Erin, and anyone else who wondered how this works under the covers....
You'll see this in the training video mentioned. For the simple goal of entity consolidation*, the short explanation is that each candidate pair of entities (determined through tokenization) is evaluated by all of your
match rules and they collectively send a
set of directives to the decisioning engine. The engine then performs a single, resulting action (1, 2, or 3 below) on the candidate pair:
1. Merge the pair
2. Queue the pair for review
3. Do nothing
More Detailed Explanation:All rules in your config will evaluate the candidate-pair in parallel and
there is no sequence. Your match config can use any combination of the four rule types shown in the video. Each rule in your config is tasked with delivering a binary directive of True or False to the decisioning engine as regards asking it to perform a 'queue for review' on the pair or a 'merge' on the pair. Let's focus on the suspect and auto rules since those are by far the most widely used across all Reltio tenants.
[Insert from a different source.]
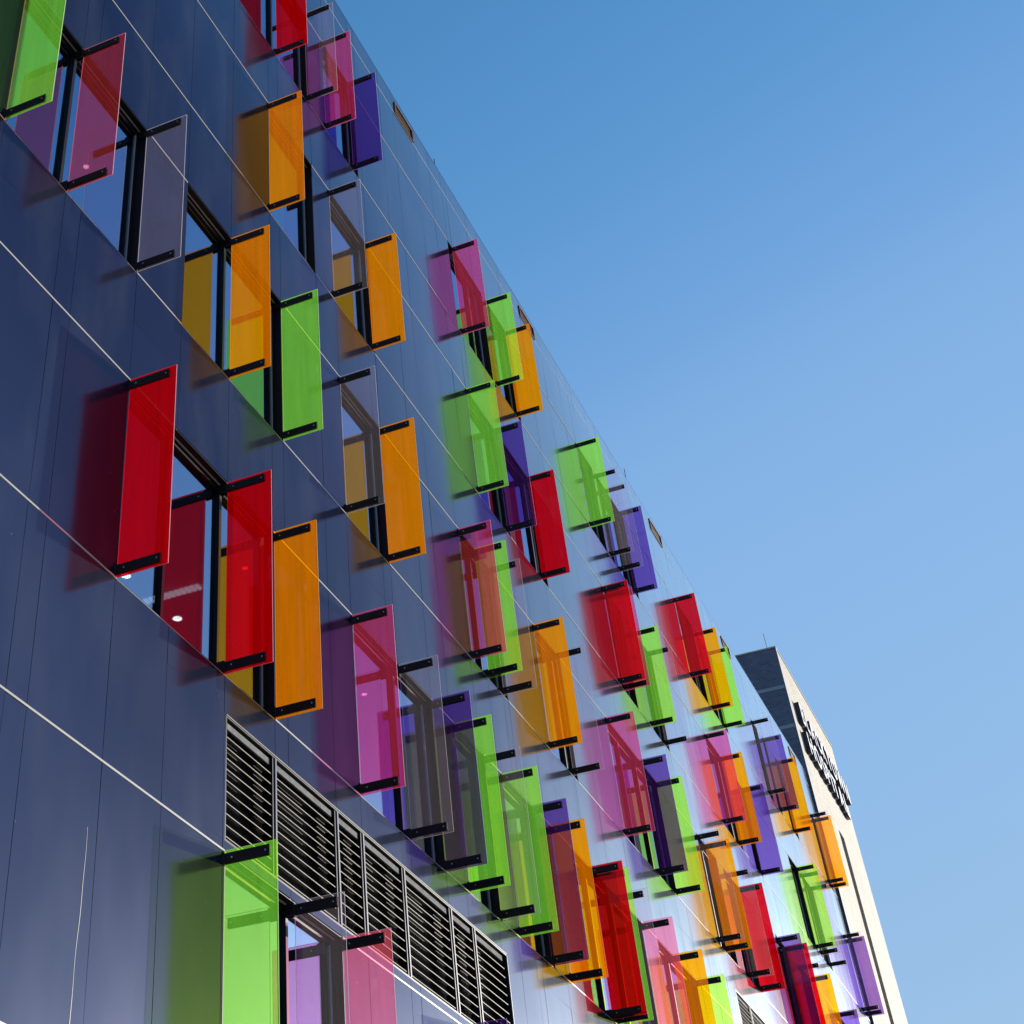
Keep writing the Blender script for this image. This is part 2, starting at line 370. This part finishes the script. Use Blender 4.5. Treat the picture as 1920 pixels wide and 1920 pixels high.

- Each 'suspect' rule evaluates to False (aka "Do nothing") or to True (aka "Queue the pair for review")
- Each 'auto' rule evaluates to False (aka "Do nothing") or to True (aka "Merge the pair")
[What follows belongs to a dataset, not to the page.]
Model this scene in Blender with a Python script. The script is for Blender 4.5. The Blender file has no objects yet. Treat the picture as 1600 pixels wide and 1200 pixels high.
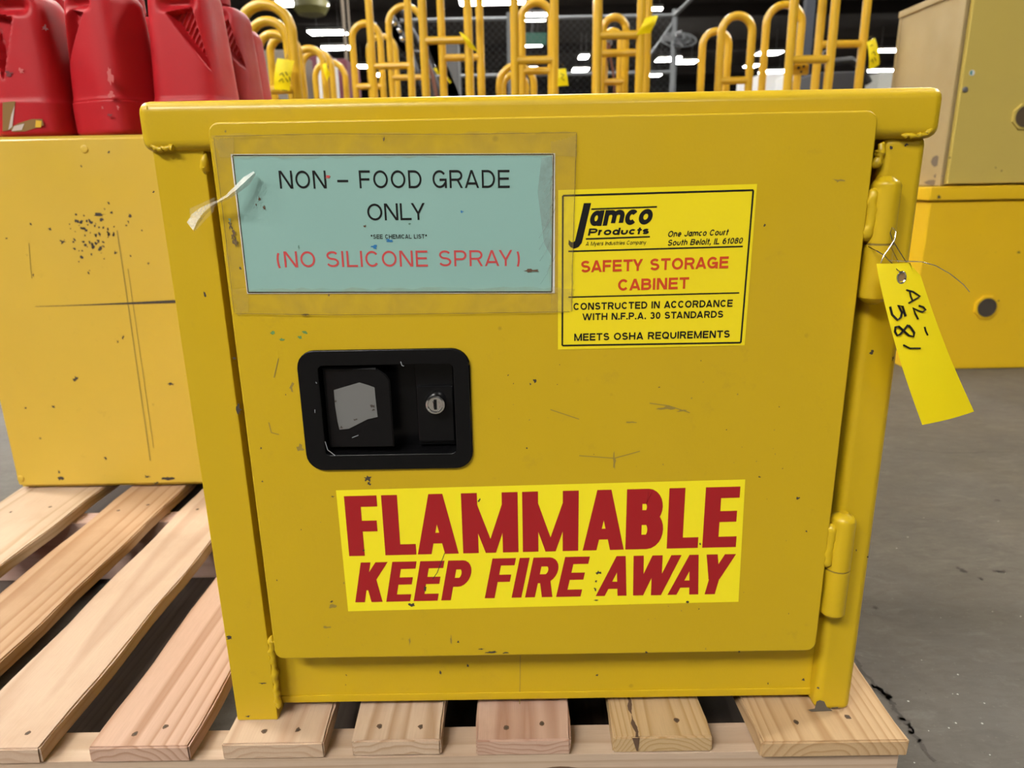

The decisioning engine waits until all rules have delivered their directives for the pair. It then, as
@Gino Fortunato mentioned, uses simple logic to determine what it will ultimately do with the pair. If one or more 'auto' rules evaluated to True, the engine will merge the pair; Else, if one or more 'suspect' rules evaluated to True, it will queue the pair for review; Else it will do nothing with the pair.
Even if you include relevance-based matching or invent a custom match rule which provide you additional flexibility, they operate within the same framework and deliver binary directives to the decisioning engine, no different than what is described above and can be included in your config along with the traditional rules.
There is one add'l point related to the engine's logic. If your match config includes a 'Negative Match Rule' and that rule evaluates to True, then the engine demotes all merge directives it has received from the 'auto' rules and treats them as "queue for review" thus preventing any possibility of a merge from your rules. This is explained thoroughly with a good example here,
https://docs.reltio.com/matchmerge/negativerule.htmlHope this helps.
*For now let's ignore the adjacent capability of asking the engine to create entity-to-entity relationships which is a different matter.